_REQUIRED WORK:_ Quote exactly the lines spanning from the top of the data below to the line that contains "paper('note', lab, 'paper', x", including both.

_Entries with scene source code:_
________

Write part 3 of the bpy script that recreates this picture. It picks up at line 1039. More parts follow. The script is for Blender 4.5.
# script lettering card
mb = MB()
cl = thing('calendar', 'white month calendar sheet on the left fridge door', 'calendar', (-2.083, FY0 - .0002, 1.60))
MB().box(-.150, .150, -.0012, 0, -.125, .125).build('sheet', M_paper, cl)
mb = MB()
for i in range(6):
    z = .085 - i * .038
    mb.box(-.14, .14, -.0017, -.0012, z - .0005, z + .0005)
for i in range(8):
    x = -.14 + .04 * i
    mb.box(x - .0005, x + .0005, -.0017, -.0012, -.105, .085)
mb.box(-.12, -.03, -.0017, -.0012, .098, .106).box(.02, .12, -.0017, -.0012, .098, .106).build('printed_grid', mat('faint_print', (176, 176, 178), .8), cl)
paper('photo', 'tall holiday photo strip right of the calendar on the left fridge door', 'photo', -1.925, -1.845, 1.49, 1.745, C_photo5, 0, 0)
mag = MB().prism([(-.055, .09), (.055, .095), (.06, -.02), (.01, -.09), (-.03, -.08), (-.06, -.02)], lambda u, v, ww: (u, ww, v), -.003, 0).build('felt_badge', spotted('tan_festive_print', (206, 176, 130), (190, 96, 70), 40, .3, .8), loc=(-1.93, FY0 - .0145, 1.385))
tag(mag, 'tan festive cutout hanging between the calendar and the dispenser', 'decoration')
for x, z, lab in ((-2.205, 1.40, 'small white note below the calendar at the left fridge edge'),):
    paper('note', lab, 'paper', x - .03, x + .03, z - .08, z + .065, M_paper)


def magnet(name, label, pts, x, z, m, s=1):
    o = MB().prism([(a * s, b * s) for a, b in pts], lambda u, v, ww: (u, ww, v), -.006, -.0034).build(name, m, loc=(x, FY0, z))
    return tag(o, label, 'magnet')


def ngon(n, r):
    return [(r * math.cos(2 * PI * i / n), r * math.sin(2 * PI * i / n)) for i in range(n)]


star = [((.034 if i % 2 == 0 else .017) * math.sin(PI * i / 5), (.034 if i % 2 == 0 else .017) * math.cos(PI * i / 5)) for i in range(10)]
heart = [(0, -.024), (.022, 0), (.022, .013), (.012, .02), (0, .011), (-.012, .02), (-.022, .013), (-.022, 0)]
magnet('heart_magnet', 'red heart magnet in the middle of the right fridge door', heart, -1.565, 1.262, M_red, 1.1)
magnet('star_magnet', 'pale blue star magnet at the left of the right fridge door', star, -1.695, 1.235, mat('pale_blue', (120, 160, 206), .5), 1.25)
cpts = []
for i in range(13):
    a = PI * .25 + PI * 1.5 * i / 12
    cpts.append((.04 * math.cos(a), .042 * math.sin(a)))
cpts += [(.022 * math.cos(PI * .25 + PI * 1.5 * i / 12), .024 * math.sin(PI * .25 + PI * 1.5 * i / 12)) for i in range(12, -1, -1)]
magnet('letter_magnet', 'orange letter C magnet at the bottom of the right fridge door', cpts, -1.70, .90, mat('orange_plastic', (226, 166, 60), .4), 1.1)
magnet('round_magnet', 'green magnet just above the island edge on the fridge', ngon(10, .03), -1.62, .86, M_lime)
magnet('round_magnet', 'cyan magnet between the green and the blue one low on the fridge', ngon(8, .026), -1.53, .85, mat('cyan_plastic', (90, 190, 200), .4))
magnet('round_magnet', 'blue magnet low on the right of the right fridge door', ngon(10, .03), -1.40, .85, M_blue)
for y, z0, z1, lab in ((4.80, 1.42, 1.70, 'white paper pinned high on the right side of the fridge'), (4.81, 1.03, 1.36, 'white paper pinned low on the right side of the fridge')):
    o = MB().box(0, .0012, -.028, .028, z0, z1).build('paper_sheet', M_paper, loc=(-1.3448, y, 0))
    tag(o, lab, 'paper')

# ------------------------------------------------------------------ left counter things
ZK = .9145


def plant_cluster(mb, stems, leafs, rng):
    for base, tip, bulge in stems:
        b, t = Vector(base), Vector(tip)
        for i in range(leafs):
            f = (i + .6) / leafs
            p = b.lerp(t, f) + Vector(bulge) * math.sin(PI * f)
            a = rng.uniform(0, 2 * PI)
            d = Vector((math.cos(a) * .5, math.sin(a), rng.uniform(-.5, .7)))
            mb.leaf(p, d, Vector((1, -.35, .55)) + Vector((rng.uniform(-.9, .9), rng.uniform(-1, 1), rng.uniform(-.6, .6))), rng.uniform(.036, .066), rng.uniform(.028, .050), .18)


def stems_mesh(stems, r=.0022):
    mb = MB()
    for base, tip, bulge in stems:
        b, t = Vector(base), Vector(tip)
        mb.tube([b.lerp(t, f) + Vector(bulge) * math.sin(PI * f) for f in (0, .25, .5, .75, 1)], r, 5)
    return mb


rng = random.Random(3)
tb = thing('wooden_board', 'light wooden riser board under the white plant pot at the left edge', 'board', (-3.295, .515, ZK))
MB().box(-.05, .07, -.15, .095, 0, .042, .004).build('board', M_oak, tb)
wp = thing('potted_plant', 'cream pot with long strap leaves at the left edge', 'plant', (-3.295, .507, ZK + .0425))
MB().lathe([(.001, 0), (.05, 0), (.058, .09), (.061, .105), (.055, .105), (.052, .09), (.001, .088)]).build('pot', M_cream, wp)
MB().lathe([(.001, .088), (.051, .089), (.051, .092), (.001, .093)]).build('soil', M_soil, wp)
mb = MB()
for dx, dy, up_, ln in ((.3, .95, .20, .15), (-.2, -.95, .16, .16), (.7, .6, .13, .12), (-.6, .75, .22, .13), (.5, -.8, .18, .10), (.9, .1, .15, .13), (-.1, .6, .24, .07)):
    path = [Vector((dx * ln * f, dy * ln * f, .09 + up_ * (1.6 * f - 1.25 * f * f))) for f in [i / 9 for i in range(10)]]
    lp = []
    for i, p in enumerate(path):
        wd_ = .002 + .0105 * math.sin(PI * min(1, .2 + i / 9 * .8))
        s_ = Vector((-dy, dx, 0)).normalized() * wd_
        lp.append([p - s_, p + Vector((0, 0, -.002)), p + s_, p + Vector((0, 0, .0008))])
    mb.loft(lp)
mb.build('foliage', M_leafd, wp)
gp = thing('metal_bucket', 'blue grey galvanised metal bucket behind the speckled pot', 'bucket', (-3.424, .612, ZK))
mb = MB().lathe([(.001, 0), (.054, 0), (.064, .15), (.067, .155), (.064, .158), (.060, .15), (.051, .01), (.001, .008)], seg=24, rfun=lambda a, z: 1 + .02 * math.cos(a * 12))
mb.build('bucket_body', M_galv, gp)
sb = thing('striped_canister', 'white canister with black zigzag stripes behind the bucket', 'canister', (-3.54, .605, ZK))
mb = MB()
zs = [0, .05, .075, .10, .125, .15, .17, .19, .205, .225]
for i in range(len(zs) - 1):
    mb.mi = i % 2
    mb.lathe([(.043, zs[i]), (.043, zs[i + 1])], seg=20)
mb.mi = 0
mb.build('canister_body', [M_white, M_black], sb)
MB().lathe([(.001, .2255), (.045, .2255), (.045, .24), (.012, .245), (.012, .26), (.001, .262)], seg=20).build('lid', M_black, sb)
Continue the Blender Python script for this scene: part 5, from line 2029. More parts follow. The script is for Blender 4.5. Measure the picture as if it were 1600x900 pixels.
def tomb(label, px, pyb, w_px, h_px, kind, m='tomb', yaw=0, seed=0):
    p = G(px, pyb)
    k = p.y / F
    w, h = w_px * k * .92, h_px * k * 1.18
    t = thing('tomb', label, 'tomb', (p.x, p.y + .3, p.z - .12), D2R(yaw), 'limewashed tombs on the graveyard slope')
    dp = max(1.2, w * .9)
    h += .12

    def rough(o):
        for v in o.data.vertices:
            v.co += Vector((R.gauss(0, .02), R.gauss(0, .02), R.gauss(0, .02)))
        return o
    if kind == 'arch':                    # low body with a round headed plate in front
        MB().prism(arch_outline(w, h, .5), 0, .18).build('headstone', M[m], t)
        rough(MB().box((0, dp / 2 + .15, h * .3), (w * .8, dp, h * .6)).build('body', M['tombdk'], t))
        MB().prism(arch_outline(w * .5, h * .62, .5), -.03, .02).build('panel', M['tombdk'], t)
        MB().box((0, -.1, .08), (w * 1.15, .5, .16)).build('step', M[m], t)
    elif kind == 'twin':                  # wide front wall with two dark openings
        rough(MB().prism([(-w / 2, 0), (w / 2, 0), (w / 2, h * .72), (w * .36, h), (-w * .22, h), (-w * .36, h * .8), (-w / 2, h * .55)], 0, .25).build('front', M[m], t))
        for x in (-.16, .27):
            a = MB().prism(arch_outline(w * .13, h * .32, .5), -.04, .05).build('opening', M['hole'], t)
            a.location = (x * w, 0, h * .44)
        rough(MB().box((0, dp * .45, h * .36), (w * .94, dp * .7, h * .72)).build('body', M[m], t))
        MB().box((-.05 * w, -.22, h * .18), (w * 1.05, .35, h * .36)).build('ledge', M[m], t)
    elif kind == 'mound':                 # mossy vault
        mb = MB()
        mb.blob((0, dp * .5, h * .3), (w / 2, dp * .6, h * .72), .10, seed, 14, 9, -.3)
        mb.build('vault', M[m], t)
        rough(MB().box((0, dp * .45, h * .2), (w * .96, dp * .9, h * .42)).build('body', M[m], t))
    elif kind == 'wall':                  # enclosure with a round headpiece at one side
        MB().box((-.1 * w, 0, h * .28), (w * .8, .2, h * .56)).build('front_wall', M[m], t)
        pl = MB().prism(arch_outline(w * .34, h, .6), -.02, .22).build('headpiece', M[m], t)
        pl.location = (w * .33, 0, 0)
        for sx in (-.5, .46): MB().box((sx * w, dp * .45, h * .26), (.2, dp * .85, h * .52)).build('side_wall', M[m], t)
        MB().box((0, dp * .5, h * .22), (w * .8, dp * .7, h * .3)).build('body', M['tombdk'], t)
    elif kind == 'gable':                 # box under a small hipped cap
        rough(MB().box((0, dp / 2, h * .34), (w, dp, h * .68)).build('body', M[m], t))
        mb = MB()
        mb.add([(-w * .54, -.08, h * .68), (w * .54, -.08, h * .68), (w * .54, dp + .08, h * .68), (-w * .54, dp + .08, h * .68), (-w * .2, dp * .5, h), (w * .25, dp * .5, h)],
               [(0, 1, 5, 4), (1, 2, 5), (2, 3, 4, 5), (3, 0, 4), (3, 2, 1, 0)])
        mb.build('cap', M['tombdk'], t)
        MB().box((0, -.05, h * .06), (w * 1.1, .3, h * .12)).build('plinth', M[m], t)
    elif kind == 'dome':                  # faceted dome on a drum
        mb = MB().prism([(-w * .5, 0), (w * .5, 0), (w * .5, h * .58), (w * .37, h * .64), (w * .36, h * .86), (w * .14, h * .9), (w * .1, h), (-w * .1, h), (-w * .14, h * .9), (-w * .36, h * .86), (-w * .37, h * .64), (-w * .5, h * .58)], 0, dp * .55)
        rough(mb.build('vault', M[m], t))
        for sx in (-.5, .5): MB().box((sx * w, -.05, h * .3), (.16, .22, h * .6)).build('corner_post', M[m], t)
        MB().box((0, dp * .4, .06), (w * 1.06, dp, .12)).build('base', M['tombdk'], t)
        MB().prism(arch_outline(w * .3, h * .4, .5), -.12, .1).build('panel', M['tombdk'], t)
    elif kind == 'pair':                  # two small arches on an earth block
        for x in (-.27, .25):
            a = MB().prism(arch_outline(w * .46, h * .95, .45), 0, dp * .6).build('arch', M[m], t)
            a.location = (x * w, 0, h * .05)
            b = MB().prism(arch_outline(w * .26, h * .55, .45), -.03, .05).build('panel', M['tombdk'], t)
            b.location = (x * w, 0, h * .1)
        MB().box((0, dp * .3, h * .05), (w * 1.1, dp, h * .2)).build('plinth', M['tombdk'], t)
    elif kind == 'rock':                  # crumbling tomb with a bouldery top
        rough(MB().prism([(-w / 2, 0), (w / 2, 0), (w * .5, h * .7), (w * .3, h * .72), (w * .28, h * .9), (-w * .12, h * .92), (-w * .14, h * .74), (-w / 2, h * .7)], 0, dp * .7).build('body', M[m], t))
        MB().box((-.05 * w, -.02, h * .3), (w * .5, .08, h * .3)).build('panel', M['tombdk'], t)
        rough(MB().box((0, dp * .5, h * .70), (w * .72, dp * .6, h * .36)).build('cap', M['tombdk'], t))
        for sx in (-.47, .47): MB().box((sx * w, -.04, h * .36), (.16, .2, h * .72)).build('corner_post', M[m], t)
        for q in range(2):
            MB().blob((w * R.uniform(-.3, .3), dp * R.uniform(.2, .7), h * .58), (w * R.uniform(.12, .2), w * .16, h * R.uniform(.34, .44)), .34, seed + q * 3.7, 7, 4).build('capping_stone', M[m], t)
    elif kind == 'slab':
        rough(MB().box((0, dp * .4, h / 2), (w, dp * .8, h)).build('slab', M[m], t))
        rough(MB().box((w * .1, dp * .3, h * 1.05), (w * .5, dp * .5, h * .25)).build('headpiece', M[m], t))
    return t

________

_RIGHT ANSWER:_
Write part 3 of the bpy script that recreates this picture. It picks up at line 1039. More parts follow. The script is for Blender 4.5.
# script lettering card
mb = MB()
cl = thing('calendar', 'white month calendar sheet on the left fridge door', 'calendar', (-2.083, FY0 - .0002, 1.60))
MB().box(-.150, .150, -.0012, 0, -.125, .125).build('sheet', M_paper, cl)
mb = MB()
for i in range(6):
    z = .085 - i * .038
    mb.box(-.14, .14, -.0017, -.0012, z - .0005, z + .0005)
for i in range(8):
    x = -.14 + .04 * i
    mb.box(x - .0005, x + .0005, -.0017, -.0012, -.105, .085)
mb.box(-.12, -.03, -.0017, -.0012, .098, .106).box(.02, .12, -.0017, -.0012, .098, .106).build('printed_grid', mat('faint_print', (176, 176, 178), .8), cl)
paper('photo', 'tall holiday photo strip right of the calendar on the left fridge door', 'photo', -1.925, -1.845, 1.49, 1.745, C_photo5, 0, 0)
mag = MB().prism([(-.055, .09), (.055, .095), (.06, -.02), (.01, -.09), (-.03, -.08), (-.06, -.02)], lambda u, v, ww: (u, ww, v), -.003, 0).build('felt_badge', spotted('tan_festive_print', (206, 176, 130), (190, 96, 70), 40, .3, .8), loc=(-1.93, FY0 - .0145, 1.385))
tag(mag, 'tan festive cutout hanging between the calendar and the dispenser', 'decoration')
for x, z, lab in ((-2.205, 1.40, 'small white note below the calendar at the left fridge edge'),):
    paper('note', lab, 'paper', x - .03, x + .03, z - .08, z + .065, M_paper)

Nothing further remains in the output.